Nathan MacKinnon will still be underpaid
Even with a league-high cap hit of $12.6 million, the Colorado Avalanche superstar will still be a team-friendly bargain, just like all the other superstars in the NHL are
There is no one among next summer’s free agent crop who will usurp him, so Nathan MacKinnon will go into the 2023-24 season as the highest-paid player in the NHL. He’ll also have the highest average annual salary of anyone in NHL history. And with an actual salary of $16.5 million in each of the first two seasons of his new deal, MacKinnon will also record the second-highest single-season salary in NHL history, just behind his former GM Joe Sakic, who pulled down $17 million in 1997-98 after signing an offer sheet with the New York Rangers that was matched by the Colorado Avalanche.
(The $16.5 million is significant in that it represents 20 percent of the current salary cap of $82.5 million. Under the provisions of the collective bargaining agreement, MacKinnon could have commanded that much as a yearly salary, but there was no way the Avalanche were going to do that, but they were willing to front-load the deal, something they have typically not done with other players. That means MacKinnon will make just over $49 million in the first three years of the deal, when the escrow payments will be just six percent. “I’ll take that anytime,” MacKinnon’s agent, Pat Brisson, told Hockey Unfiltered.
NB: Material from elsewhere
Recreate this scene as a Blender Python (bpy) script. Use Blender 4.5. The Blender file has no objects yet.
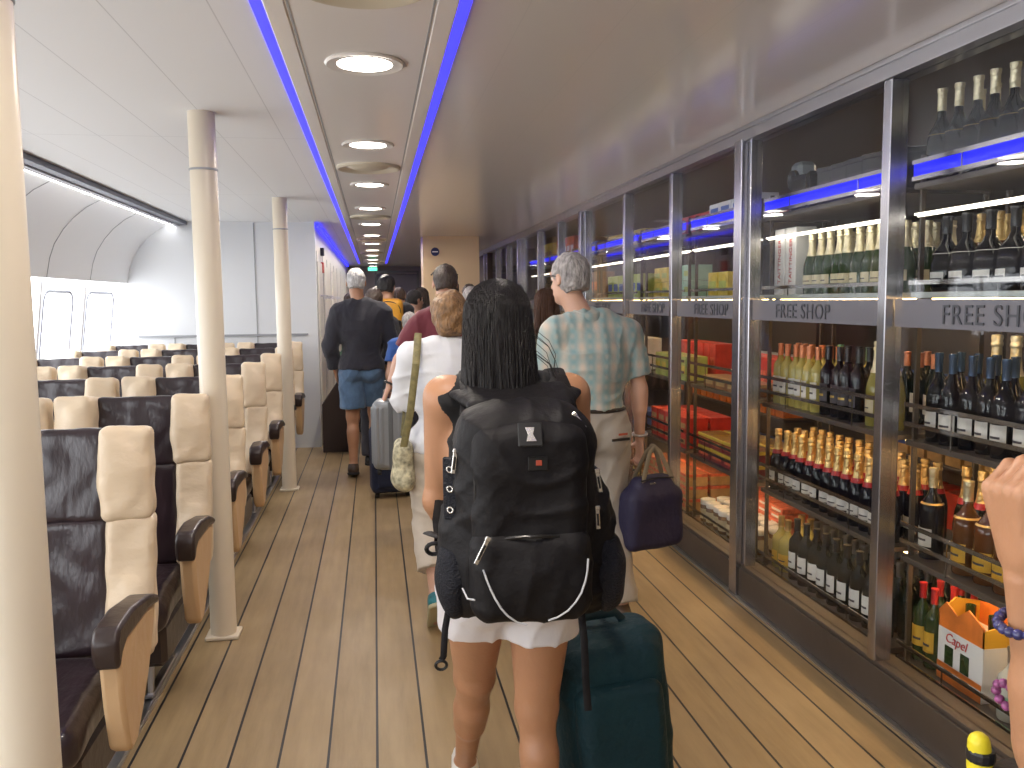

In doing so, MacKinnon will go from ridiculously underpaid to just underpaid. Generally regarded as the most underpaid player in the NHL throughout his last deal, MacKinnon will, to the penny, double his salary on this one. It may be ludicrous to suggest that a guy who is set to make $100.8 million over an eight-year period is underpaid, but there is no doubt that MacKinnon is just that. As is Connor McDavid, Sidney Crosby, Alex Ovechkin and every other elite player in the NHL.